What:
Buddha Machine II
Where:
Online here. There's also a less dinky iPhone app version of it, via iTunes.
How much:
AUD $39.95
Related links:
The New Yorker review
The Buddha Machine II is the second generation of a Marlboro Lights-sized plastic box that plays pre-recorded electronic music. Pitchfork gave it 8.2 and the New York Times called it 'beautifully useless'. It has a on/off switch, a plug for your headphones, a tempo dial and a speaker, and comes in different colours (mine is lime).
Its creators, Zhang Jian and Christiaan Virant, a couple of electronic music boobs from Beijing who work under the name FM3, have pre-loaded it with nine tracks that each run for pretty much eternity (or until the batteries run out, whichever comes first). The music is best described as agreeable ambient pap: one track sounds like a elevator's bing, at different pitches, with background drums, looped forever.

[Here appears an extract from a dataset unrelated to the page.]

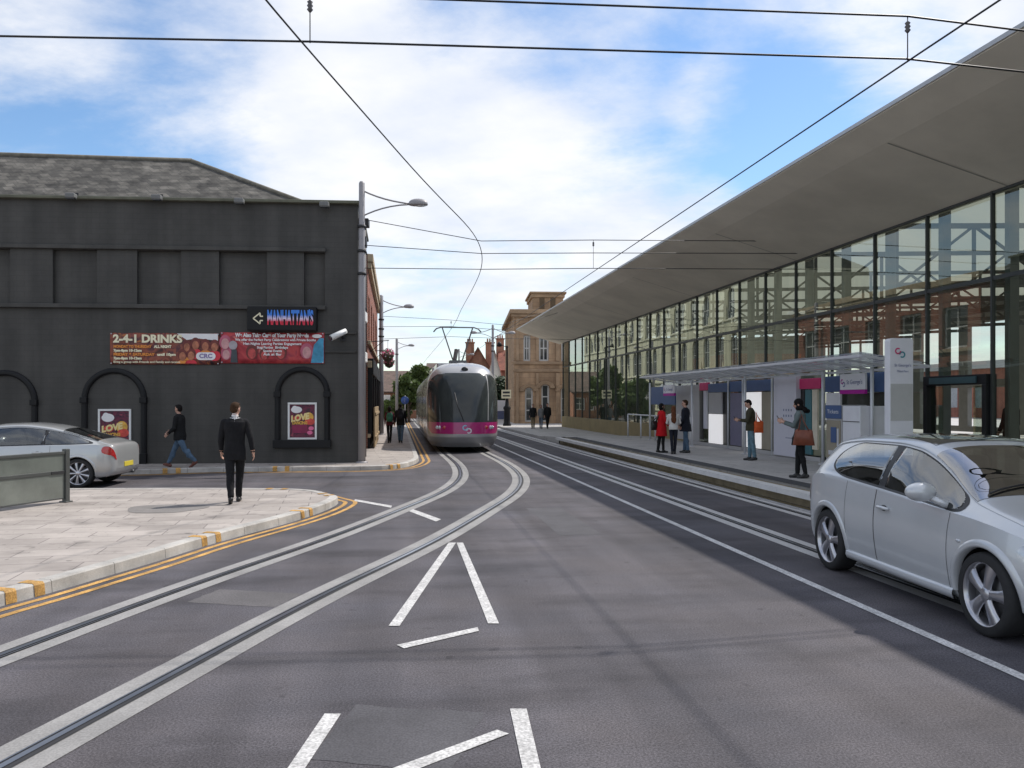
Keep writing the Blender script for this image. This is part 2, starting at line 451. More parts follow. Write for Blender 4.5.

Put the Buddha Machine II on your bedside table, strip down to your undies, crank it up and close your eyes and one of two things will happen: your mind will melt into a blissful lump of stress-free whale meat OR you'll go out and purposefully drive your car into the side of a Safeway truck. A couple of days ago my wife casually said that if I play my Buddha Machine II again she'll slit my throat in the dead of night.